THE LEFT BANKE - The Left Banke Too
(Mercury Smash Records SRS 67113, 1968)
The Left Banke started at the top, launching its recording career with the 1966 debut single "Walk Away Renée," which became both a Top Five smash and an iconic pop classic. They followed it with the equally memorable hit "Pretty Ballerina" and the beloved LP Walk Away Renée/Pretty Ballerina. Less well known, but no less noteworthy, is the band's underappreciated second act. Although it largely escaped the public's notice upon its release in November 1968, The Left Banke Too is an unsung gem that remains close to the hearts of a dedicated cadre of fans. Recorded after the departure of keyboardist/songwriter Michael Brown, the sophomore disc finds his former bandmates - frontman Steve Martin, bassist/guitarist Tom Finn and drummer George Cameron - rising to the occasion to produce music whose ambition and expressiveness matches, and in some cases surpasses, that of the band's more prominent prior work.
The Left Banke's original lineup had combusted shortly after Walk Away Renée/Pretty Ballerina's release, and the group split into two factions, with singers Martin, Finn and Cameron on one side, and Brown and his father, manager/producer Harry Lookofsky, on the other. The schism led to Brown (with help from songwriter Tom Feher, who had contributed to the first album, and singer Bert Sommer) releasing his own single, "Ivy, Ivy" b/w "And Suddenly," under the Left Banke name, and releasing it in April 1967 on the band's label, the Mercury Records subsidiary Smash. After Finn, Martin and Cameron hired lawyers and won back control of the band name, Smash withdrew support from Brown's single.

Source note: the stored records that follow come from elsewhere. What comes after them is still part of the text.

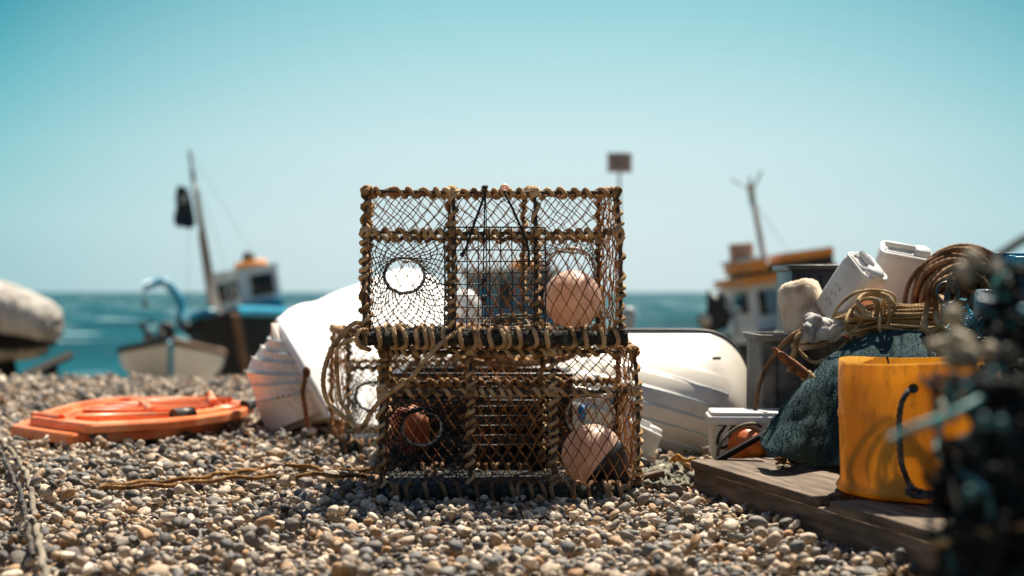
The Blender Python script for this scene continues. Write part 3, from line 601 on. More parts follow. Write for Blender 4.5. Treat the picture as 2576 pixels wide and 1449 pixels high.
# blue davit crane
m = MB(); m.tube(A(q1(458, 800, .6), q1(456, 764, .6), q1(440, 735, .6), q1(420, 712, .6), q1(405, 708, .6), q1(362, 720, .6)), .115, 8, flat=.8); m.tube(A(q1(400, 704, .6), q1(436, 724, .6)), .08, 6); dv = m.build('davit', 'boat_blue', b1)
m = MB(); m.tube(A(q1(452, 830, .6), q1(452, 785, .6)), .06, 8); m.build('davit_foot', 'rubber', dv); m = MB(); m.tube(A(q1(362, 720, .6), q1(364, 760, .6)), .015, 5); m.ball(q1(365, 765, .6), (.07, .05, .08), sub=2); m.build('davit_block', 'rubber', dv)
m = MB()
for px, py, r in ((360, 822, .07), (378, 806, .05), (410, 826, .10), (424, 832, .13), (470, 828, .1), (505, 800, .12), (528, 795, .14), (490, 812, .1)): m.ball(q1(px, py, .8 + rng.uniform(0, .3)), (r, r, r * rng.uniform(.6, 1.6)), sub=2, dent=.5)
m.build('deck_gear', 'rubber', b1)
m = MB()
for px, py, r in ((500, 792, .15), (520, 788, .17), (486, 800, .10)): m.ball(q1(px, py, .75), (r * 1.3, r, r * .6), sub=2, dent=.4)
m.build('tarpaulin', 'boat_blue', b1)

# small pale dinghy, bow on, with blue stem stripe
D0 = 21.; piv2 = P(428, 945, D0) + A(0, 0, -.10)
b2 = thing('dinghy', 'cream rowing dinghy seen bow on with blue stripe down its stem, dark gunwale', 'dinghy', tuple(piv2), (R(0), R(2), R(12)), local=True)
sc = D0 / FD; g = hull_rings(3.3, 262 * sc, 62 * sc, full=2.2, sheer=.80, mid=.72, tr=.9, spw=6.0, box=.28)
g[:, :, 2] -= (np.abs(g[:, :, 0]) / (131 * sc)) ** 2 * .0
m = MB(); loft_hull(m, g, dz=.06); m.build('hull', 'boat_pale', b2)
for sgn in (0, -1): m = MB(); m.tube(g[:, sgn] + A(0, 0, .01), .045, 8); m.build('gunwale', 'hull_black' if sgn == 0 else 'boat_wood', b2)
m = MB(); m.tube(resample(g[0, 11:] + A(0, -.02, 0), .03), .042, 8); m.build('stem_stripe', 'boat_blue', b2)
m = MB()
for k_ in range(5): m.ball((rng.uniform(-.55, .15), rng.uniform(.4, .8), 104 * sc * .95 + rng.uniform(-.02, .12)), (.08, .06, .09), sub=2, dent=.5)
m.build('gear', 'rubber', b2)

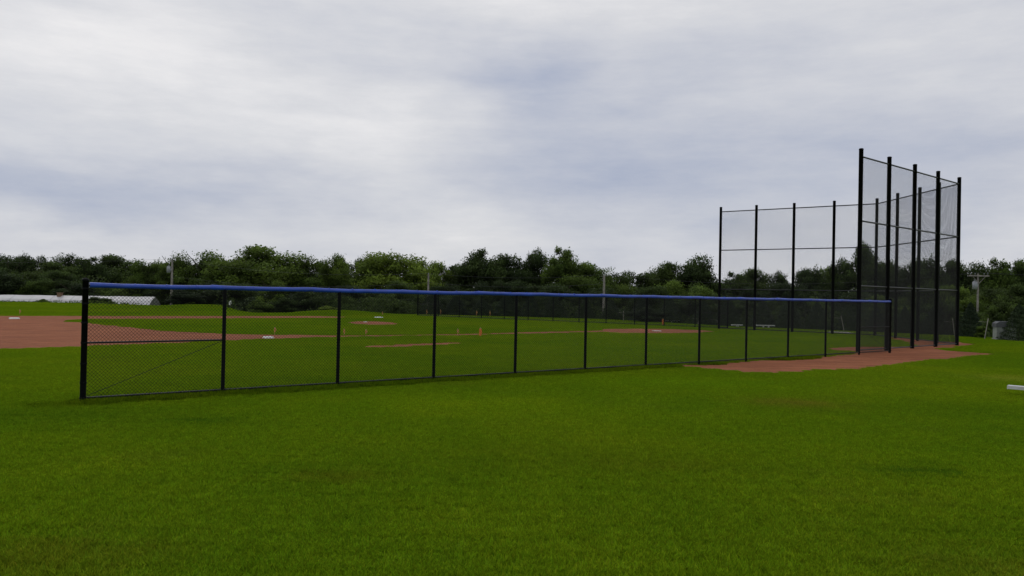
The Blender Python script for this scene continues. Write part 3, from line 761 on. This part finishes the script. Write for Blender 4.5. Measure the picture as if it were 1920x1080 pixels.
# ------------------------------------------------------------------ cabinet
def cabinet():
    p = G(1883, 637.5); o = empty('utility_cabinet', (p.x, p.y, 0), -.25); tag(o, 'grey green utility cabinet with a dark domed lid beside the right edge evergreen', 'cabinet')
    w, dd, h = .56, .4, .84
    MB().box(-w, w, -dd, dd, .08, h).build('body', M['boxbody'], o)
    MB().box(-w-.05, w+.05, -dd-.05, dd+.05, 0, .08).build('plinth', M['conc'], o)
    mb = MB(); prof = [(-w-.04, h), (-w-.04, h+.24), (-w*.72, h+.38), (w*.72, h+.38), (w+.04, h+.24), (w+.04, h)]
    n = len(prof); mb.v = [(x, -dd-.04, z) for x, z in prof]+[(x, dd+.04, z) for x, z in prof]
    mb.f = [list(range(n)), list(range(2*n-1, n-1, -1))]+[[i, i+n, (i+1) % n+n, (i+1) % n] for i in range(n)]
    mb.build('lid', M['boxlid'], o)
    dr = MB().box(-w+.08, w-.08, -dd-.012, -dd-.002, .16, h-.06).build('door', M['boxbody'], o)
    MB().box(w-.22, w-.18, -dd-.04, -dd-.012, .42, .56).build('handle', M['grey'], dr)
cabinet()
# ------------------------------------------------------------------ benches
def bench(px, py, d, ang, L, h, label, w=.26, name='bench', legs=(0.55,)):
    p = D(px, py, d); o = empty(name, (p.x, p.y, 0), ang); tag(o, label, 'bench', 'white aluminium benches')
    mb = MB().box(0, L, -w/2, w/2, h-.035, h)
    mb.box(0, L, -w/2, -w/2+.02, h-.085, h-.036); mb.box(0, L, w/2-.02, w/2, h-.085, h-.036); mb.build('seat', M['alu'], o)
    MB().box(-.012, -.001, -w/2-.004, w/2+.004, h-.09, h+.003).build('end_cap', M['white'], o)
    for lx in legs+(L-.5,):
        MB().box(lx-.03, lx+.03, -.11, -.05, 0, h-.09).box(lx-.03, lx+.03, .05, .11, 0, h-.09).box(lx-.03, lx+.03, -.2, .2, 0.001, .04).build('leg', M['alu'], o)
    return o
bench(1891, 727.5, 20.6, -.72, 3.6, .26, 'white aluminium bench end cut off by the right edge of the photo', .25, legs=(.62,))
bench(1419, 614, 66, .05, 1.5, .24, 'low white bench beyond the far fence, right of the backstop left end post')
bench(1372, 612, 66.5, .05, .9, .22, 'short white bench just right of the backstop left end post')
bench(1248, 609, 76, .05, 1.6, .20, 'low white bench beyond the far fence near the orange stake')
def sign():
    p = D(432, 567, 97); z = tzf(p.x, p.y); o = empty('small_sign', (p.x, p.y, z)); tag(o, 'tiny white sign on a post just right of the second fence post', 'sign')
    h = p.z-z
    MB().box(-.03, .03, -.03, .03, -.1, h-.15).build('post', M['wood'], o); MB().box(-.16, .16, -.06, -.035, h-.3, h+.2).build('panel', M['white'], o)
sign()
# ------------------------------------------------------------------ sky and light
def world():
    w = bpy.data.worlds.new('World'); S.world = w; w.use_nodes = True; nt = w.node_tree
    for n in list(nt.nodes): nt.nodes.remove(n)
    L = nt.links.new
    def m(op, a, b=None, c=None):
        n = nt.nodes.new('ShaderNodeMath'); n.operation = op
        for i, v in enumerate((a, b, c)):
            if v is None: continue
            if isinstance(v, (int, float)): n.inputs[i].default_value = v
            else: L(v, n.inputs[i])
        return n.outputs[0]
    tc = nt.nodes.new('ShaderNodeTexCoord'); sp = nt.nodes.new('ShaderNodeSeparateXYZ'); L(tc.outputs['Generated'], sp.inputs[0])
    x, y, z = sp.outputs
    az = m('ARCTAN2', x, y); el = m('ARCSINE', z)
    mp = nt.nodes.new('ShaderNodeMapping'); mp.inputs['Scale'].default_value = (1, 1, 2.6); L(tc.outputs['Generated'], mp.inputs[0])
    def nz(scale, det, off, rough=.55):
        q = nt.nodes.new('ShaderNodeMapping'); q.inputs['Location'].default_value = (off, off*.7, -off); L(mp.outputs[0], q.inputs[0])
        return noise(nt, q.outputs[0], scale, det, rough)
    wa = m('MULTIPLY', m('SUBTRACT', nz(2.6, 5, 3.1), .5), .34); we = m('MULTIPLY', m('SUBTRACT', nz(3.0, 5, 7.7), .5), .16)
    A = m('ADD', az, wa); E = m('ADD', el, we)
    V = None
    for px, py, sx, sy, amp in BLOBS:
        a0 = math.atan((px-960)/F); e0 = (552+.02*(px-960)-py)/F
        dx = m('DIVIDE', m('SUBTRACT', A, a0), sx/F); dy = m('DIVIDE', m('SUBTRACT', E, e0), sy/F)
        g = m('MULTIPLY', m('EXPONENT', m('MULTIPLY', m('ADD', m('MULTIPLY', dx, dx), m('MULTIPLY', dy, dy)), -1)), amp)
        V = g if V is None else m('ADD', V, g)
    V = m('ADD', V, BASE)
    V = m('ADD', V, m('MULTIPLY', m('SUBTRACT', nz(3.2, 7, 1.3, .5), .5), .42))
    V = m('ADD', V, m('MULTIPLY', m('SUBTRACT', nz(11, 7, 5.3, .62), .5), .24))
    st = nt.nodes.new('ShaderNodeMapping'); st.inputs['Rotation'].default_value = (0, math.radians(14), 0); st.inputs['Scale'].default_value = (2.2, 2.2, 13); L(tc.outputs['Generated'], st.inputs[0])
    V = m('ADD', V, m('MULTIPLY', m('SUBTRACT', noise(nt, st.outputs[0], 1.7, 8, .66), .5), .46))
    col = ramp(nt, V, [(0, (.300, .355, .510)), (.25, (.405, .450, .575)), (.5, (.560, .582, .655)), (.75, (.710, .715, .745)), (1, (.90, .885, .885))])
    sky = nt.nodes.new('ShaderNodeTexSky'); sky.sky_type = 'NISHITA'; sky.sun_disc = False
    sky.sun_elevation = math.radians(SUN_EL); sky.sun_rotation = math.radians(SUN_AZ)
    b1 = nt.nodes.new('ShaderNodeBackground'); L(sky.outputs[0], b1.inputs[0]); b1.inputs[1].default_value = .06
    b2 = nt.nodes.new('ShaderNodeBackground'); L(col, b2.inputs[0]); b2.inputs[1].default_value = 1.0
    mx = nt.nodes.new('ShaderNodeMixShader'); mx.inputs[0].default_value = .93
    L(b1.outputs[0], mx.inputs[1]); L(b2.outputs[0], mx.inputs[2])
    o = nt.nodes.new('ShaderNodeOutputWorld'); L(mx.outputs[0], o.inputs[0])
SUN_EL = 52; SUN_AZ = -35
BASE = .625
BLOBS = [(200, 130, 380, 150, .20), (490, 8, 130, 30, .35), (620, 270, 260, 100, .18), (800, 410, 260, 45, .22), (40, 462, 240, 26, .16), (900, 40, 300, 70, .12), (1450, 30, 500, 60, .10),
         (150, 385, 420, 48, -.25), (520, 350, 200, 40, -.16), (930, 190, 130, 80, -.26), (1120, 320, 260, 90, -.22), (1560, 290, 230, 60, -.18), (1330, 400, 320, 60, -.08), (1800, 400, 220, 80, -.12), (1350, 160, 260, 60, -.06), (1650, 120, 300, 50, .08)]
world()
sl = bpy.data.lights.new('sun', 'SUN'); so = bpy.data.objects.new('sun', sl); C.objects.link(so)
sl.energy = .55; sl.angle = math.radians(25); sl.color = (1, .97, .92)
e, a = math.radians(SUN_EL), math.radians(SUN_AZ)
dirv = Vector((math.sin(a)*math.cos(e), math.cos(a)*math.cos(e), math.sin(e)))   # toward the sun
so.rotation_euler = dirv.to_track_quat('Z', 'Y').to_euler()
S.view_settings.view_transform = 'Standard'; S.view_settings.look = 'None'; S.view_settings.exposure = 0
S.render.engine = 'CYCLES'
S.cycles.max_bounces = 5; S.cycles.diffuse_bounces = 3; S.cycles.transparent_max_bounces = 8
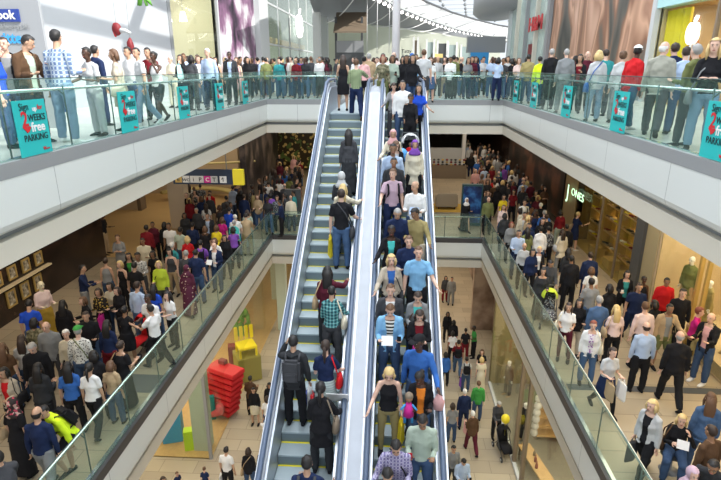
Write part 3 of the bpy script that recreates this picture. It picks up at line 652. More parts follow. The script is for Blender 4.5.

But the resulting confusion over the competing Left Bankes resulted in a loss of commercial momentum from which the band would never recover. The two factions temporarily reconciled in the spring of 1967 to record a pair of Brown/Feher compositions, "Desirée" and "In the Morning Light." Brown produced those sessions, with John Abbott (who played and arranged on the first album) as arranger and various New York session musicians playing most of the instruments.
Although The Left Banke Too showed their creative batteries to be fully charged, it wasn't long before the group's morale was sagging. The album was lost amidst a flood of new hippie acts, and the band - which toured with Tom Feher on keyboards and new guitarist Tim Hayden - experienced a new set of frustrations with its new management team, which Finn says kept them on the road, with little financial reward and no discernable career benefit to the group. Although the trio disbanded, Steve Martin and Michael Brown reunited in the studio shortly thereafter to record one more single, "Myrah" b/w "Pedestal," which was released under the Left Banke's name in November 1969. In 1971, Martin, Finn, Cameron and Brown came together to record Brown's songs "Love Songs in the Night" and "Two by Two." The results were released under Martin's name, both as a single and on the soundtrack LP of the little-seen film Hot Parts, both on the Buddah label.
In the 1970s, Brown would record with Montage, Stories and the Beckies, while a 1978 Finn solo project would evolve into an abortive Left Banke reunion with Martin and Cameron; a set of demos from that project would see release in 1986, as Strangers on a Train in the U.S. and Voices Calling in Britain. In the years since, various combinations of Left Banke members, including Brown, have periodically reunited in the studio to work on new material, but the fruits of those efforts have remained unheard by the public.
Years of speculation regarding a Left Banke reunion came to an end in March 2011, when Finn and Cameron teamed with a group of New York musicians for a pair of shows in New York, marking the first Left Banke gigs in more than four decades and the first time many of the band's songs had ever been performed live. The reunion shows' rapturous reception underlines the ongoing fan interest in the Left Banke, and the fact that the songs from The Left Banke Too were as well-received as the more familiar hits demonstrates the high esteem in which this album is held by the band's admirers.